Only three Indians serve on the 23-member Crazy Horse Mountain Foundation, and they’re outnumbered just by Ruth Ziolkowski, who chairs the board, and three of her children currently serving. Few of the employees on the mountain are Indian. Ziolkowski says Indians tend to prefer family employment, or else she blames the better jobs on reservation casinos. Yet reservation unemployment is notoriously high—above 80 percent, according to Ike LeBeau, an employment training specialist at a Sioux job agency in Rapid City.

Even the greeter at Crazy Horse Mountain, Jay Citron, is a New Yorker who had first read about Crazy Horse in The Weekly Reader when he was 5 years old, back in 1953, and who used to send his grocery-delivery money to Korczak. But the Indians from around Rapid City down the hill, from those reservations that were looking to tap into the riches of the white tourism trade—they were not on the mountain.

Yet many Indians were in Ike LeBeau’s office even though his branch of the United Sioux Tribe of South Dakota Development Corp. is merely a door and a garage-size room in back of a strip mall. It is one of the first stops for Indians trying to make the transition from reservation life to white society—from one parallel universe to another. It’s a harrowing transition for many, exacerbated by a lack of education and the prevalence of racism.

LeBeau talked about change, and how Crazy Horse Mountain was a good thing, even though he doubted that many whites visited the place to learn about Crazy Horse as a Native American role model rather than to see how good a job they did with the sculpture. And he talked of the hope he sees all over, every day.

”Things are changing every day, no matter how slow. Even in my case, younger people come here and expect to see a white man sitting here, but they see me. They see hope. Older people come in and I get up and talk Lakota to them. Their eyes light up. They see hope.”
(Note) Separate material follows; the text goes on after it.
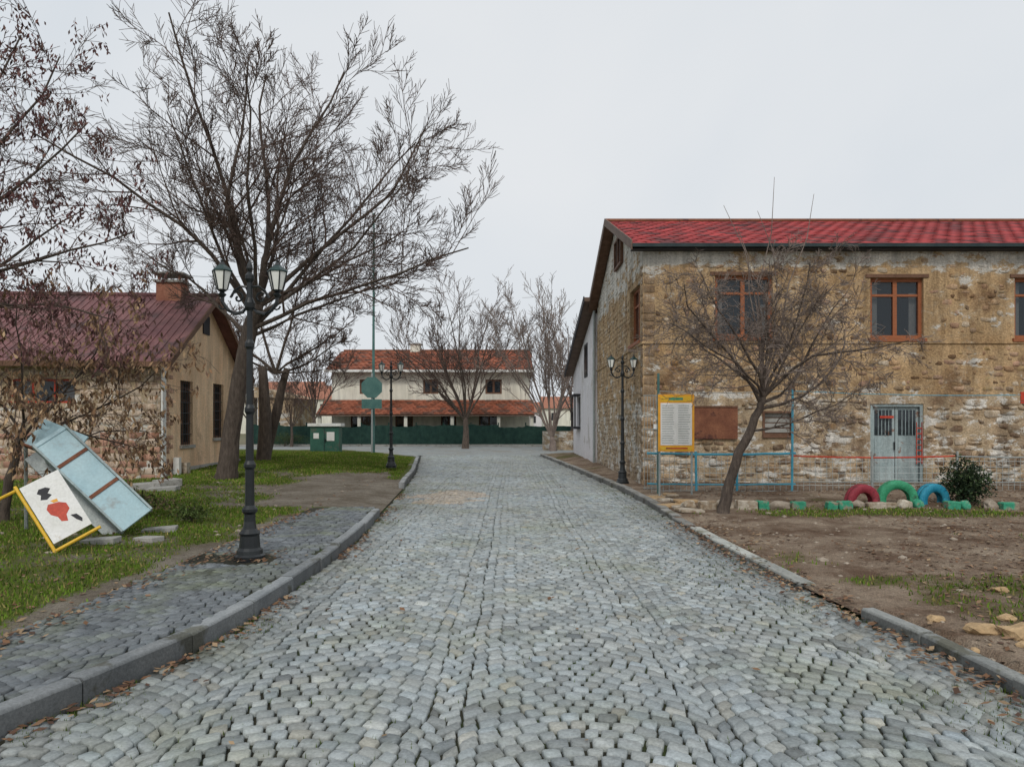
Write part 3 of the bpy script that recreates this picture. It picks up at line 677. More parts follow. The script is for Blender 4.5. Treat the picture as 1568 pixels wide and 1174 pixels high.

It is as if there was more of Crazy Horse in LeBeau’s isolated strip-mall office at the foot of the Black Hills than in all of Korczak’s thousand acres. I hadn’t heard a word of Lakota on Crazy Horse Mountain. I wouldn’t have understood it, but I would have recognized its sound the way it is easy to recognize the importance of Crazy Horse without knowing very much about him. But so much more than Crazy Horse was missing from the mountain that bears his name, beginning with a bridge between two unequal worlds. Korczak’s glory’s not it. Neither is a mountain where the only prominent Indian is made of stone.